▶ _Task objective_: Look through the data below and report how many lines include "each". Only the number should be given.

▶ _Source excerpt_:
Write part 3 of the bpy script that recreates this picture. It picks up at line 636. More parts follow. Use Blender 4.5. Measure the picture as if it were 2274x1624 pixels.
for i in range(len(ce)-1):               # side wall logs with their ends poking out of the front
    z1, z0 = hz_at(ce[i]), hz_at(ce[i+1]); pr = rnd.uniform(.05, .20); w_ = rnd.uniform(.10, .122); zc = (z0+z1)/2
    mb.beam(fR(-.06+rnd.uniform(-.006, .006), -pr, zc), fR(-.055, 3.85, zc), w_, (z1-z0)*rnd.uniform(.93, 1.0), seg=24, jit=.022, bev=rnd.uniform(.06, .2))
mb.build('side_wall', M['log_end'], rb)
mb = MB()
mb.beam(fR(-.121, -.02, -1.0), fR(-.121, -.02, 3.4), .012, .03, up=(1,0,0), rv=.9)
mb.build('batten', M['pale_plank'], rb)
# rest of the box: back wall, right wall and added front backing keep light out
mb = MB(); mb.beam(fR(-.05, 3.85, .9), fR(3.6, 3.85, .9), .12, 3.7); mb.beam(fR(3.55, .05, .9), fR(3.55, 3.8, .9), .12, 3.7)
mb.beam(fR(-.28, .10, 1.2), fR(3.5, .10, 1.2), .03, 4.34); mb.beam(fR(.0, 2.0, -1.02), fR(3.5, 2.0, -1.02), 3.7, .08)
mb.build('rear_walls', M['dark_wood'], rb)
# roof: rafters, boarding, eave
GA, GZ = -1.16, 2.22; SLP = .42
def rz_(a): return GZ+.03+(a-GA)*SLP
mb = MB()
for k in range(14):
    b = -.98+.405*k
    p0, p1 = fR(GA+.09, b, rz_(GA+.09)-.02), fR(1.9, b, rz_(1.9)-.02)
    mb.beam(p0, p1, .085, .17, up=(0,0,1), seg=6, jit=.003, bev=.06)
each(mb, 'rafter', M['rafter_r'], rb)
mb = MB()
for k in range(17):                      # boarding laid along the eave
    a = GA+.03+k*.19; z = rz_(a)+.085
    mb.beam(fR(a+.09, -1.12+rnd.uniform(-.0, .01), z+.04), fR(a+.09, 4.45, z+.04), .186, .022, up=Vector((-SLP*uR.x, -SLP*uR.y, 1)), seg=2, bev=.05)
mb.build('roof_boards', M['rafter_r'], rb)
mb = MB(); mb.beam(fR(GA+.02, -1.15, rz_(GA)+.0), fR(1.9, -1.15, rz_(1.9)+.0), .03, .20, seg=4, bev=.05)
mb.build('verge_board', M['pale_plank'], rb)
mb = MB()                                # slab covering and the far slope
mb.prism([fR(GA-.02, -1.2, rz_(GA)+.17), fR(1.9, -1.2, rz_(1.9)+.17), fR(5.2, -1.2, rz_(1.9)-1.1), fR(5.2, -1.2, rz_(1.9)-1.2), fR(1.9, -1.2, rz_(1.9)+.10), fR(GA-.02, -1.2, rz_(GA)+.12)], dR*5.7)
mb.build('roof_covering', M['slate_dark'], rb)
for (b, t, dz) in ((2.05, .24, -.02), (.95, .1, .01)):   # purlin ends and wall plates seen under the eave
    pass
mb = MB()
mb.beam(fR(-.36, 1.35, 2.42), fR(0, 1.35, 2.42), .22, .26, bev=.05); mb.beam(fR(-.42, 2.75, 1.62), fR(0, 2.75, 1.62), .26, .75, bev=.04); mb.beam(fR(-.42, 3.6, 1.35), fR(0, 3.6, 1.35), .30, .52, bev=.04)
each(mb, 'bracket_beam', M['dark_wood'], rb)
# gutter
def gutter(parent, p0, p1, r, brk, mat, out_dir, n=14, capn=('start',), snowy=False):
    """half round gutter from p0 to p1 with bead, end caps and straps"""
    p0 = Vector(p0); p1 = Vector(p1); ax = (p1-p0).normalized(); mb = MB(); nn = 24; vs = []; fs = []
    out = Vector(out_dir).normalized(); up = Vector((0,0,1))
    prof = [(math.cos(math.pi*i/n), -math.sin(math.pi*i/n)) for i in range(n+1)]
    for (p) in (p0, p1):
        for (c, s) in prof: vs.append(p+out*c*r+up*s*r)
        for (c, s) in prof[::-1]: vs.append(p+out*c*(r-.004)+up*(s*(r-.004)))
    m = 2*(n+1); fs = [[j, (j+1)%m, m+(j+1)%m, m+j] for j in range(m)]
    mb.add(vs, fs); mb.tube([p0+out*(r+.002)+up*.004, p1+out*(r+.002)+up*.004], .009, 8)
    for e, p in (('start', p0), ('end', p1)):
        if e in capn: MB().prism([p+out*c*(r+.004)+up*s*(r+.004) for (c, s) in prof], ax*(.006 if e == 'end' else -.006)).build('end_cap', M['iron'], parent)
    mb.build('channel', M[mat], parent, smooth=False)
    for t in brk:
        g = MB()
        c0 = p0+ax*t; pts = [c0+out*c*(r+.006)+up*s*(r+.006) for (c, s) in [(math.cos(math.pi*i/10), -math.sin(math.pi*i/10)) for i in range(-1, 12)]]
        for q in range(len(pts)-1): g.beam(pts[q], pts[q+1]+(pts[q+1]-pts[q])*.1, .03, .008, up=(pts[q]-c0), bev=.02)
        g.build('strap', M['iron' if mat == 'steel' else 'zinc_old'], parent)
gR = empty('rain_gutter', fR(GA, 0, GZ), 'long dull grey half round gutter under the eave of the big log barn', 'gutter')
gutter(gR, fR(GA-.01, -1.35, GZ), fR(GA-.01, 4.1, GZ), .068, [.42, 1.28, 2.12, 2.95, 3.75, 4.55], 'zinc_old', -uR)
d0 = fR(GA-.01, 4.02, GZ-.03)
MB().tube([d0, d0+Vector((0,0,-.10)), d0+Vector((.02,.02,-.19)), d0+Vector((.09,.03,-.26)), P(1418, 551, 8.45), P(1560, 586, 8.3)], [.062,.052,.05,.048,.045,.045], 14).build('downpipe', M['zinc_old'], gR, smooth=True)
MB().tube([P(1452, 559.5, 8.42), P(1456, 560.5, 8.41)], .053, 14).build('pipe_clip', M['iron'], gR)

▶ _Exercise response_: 2